証言から浮かび上がる、習近平政権の危うさ
東シナ海での中国軍艦による領海侵犯や、中国軍機が自衛隊機への攻撃動作を仕掛けたことが一部で報じられるなど、中国はここ数か月間、日本に対して極めて威嚇的な行為を繰り返すようになった。また、国内政治の面でも人権派弁護士の大量拘束や、メディア関係者への締め付けに代表される言論統制の強化が進み、中国国内の知識人の間には重苦しい空気が垂れこめている。

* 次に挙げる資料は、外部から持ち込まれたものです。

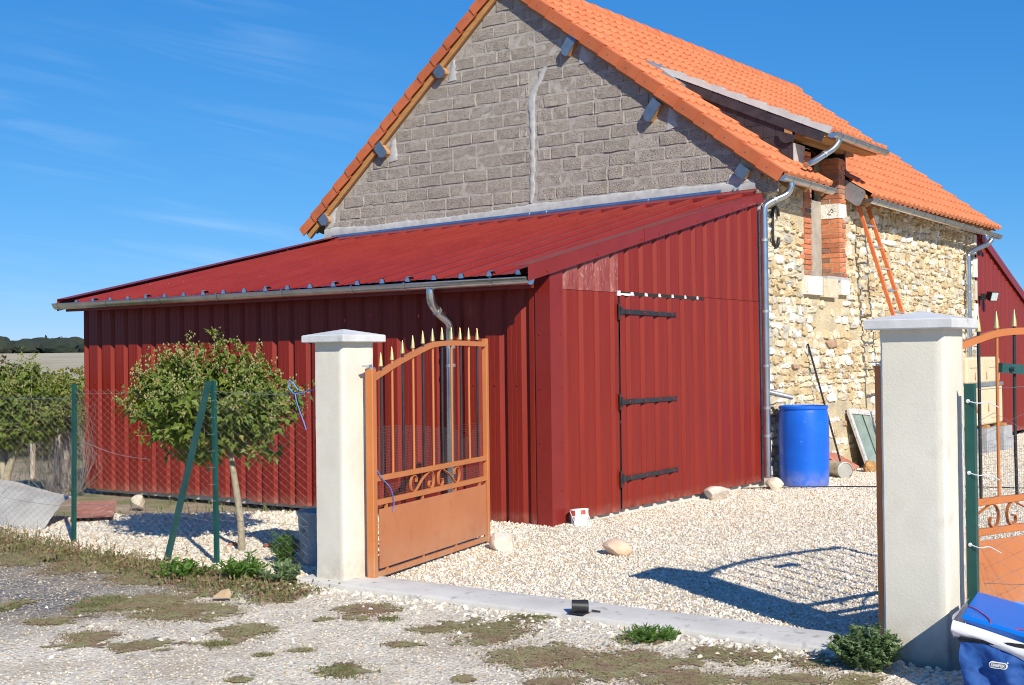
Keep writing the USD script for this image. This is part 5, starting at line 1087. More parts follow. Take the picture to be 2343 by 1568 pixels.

こうした習近平政権の締め付けに耐えかね、約2年間におよぶ中国国内での逃亡を経て、2015年2月にタイへ亡命した顔伯鈞という民主活動家がいる。
かつて党内の若手エリートでもあった彼は、今年6月20日に逃亡の経緯を記した手記『「暗黒・中国」からの脱出』(文春新書)を日本で刊行することとなった。中国本土の各省をはじめ、香港やチベット、ミャンマー国境の軍閥支配地まであちこちを逃げ回るストーリーは、まさに驚くべきものだ。
詳しい逃亡の経緯は書籍の内容に譲るとして、本記事では元エリート党員で元官僚でもあった顔伯鈞に、往年の中国国内での民主化運動や中国共産党の内部事情、現在の習近平政権の性質について語ってもらうことにした。
彼の逃亡記の編訳者でもある私(安田峰俊)との対談で浮かび上がるのは、国内外に強面(こわもて)で望む習近平政権と共産党体制の、意外なまでの不安定さと危うさであった――。
北京から逃亡した理由
――まずは改めて自己紹介と、逃亡のきっかけについてご説明をお願いいたします。
顔: 私の名は顔伯鈞。1974年湖南省生まれで、かつては中国共産党員として中央党校(党の最高教育機関)政治経済学専攻の修士課程で学び、その後に地方政府の秘書や、北京工商大学の副教授として働くなかで、民主化陣営に身を投じた人間です。ながらく当局に追われ続け、いまやタイで「不法滞在」の政治亡命者の身です。ずっと党費を払っていませんから、すでに党籍は消えているでしょうね。
逃亡のきっかけは、2012年の春から活発化した「新公民運動」という体制改革運動でした。法学者で人権活動家の許志永氏(現在は懲役4年)の提唱で始まった運動です。中国の社会問題を考えたい市民が、ネットの呼びかけに応じて月に1回の「食事会」を開く活動が主で、一時は中国全土で約10万人が参加する大きなムーブメントになったものです。2013年初頭からは、仲間たちで街頭に出て、党官僚の財産公開を要求する横断幕を掲げる活動もおこないました。
しかし、これに先立つ2012年末ごろから、習近平政権が運動を警戒しはじめました。やがて2013年4月に、親しい活動仲間が次々と拘束される事態が発生。私はこれを見て、北京からの逃亡を選びました。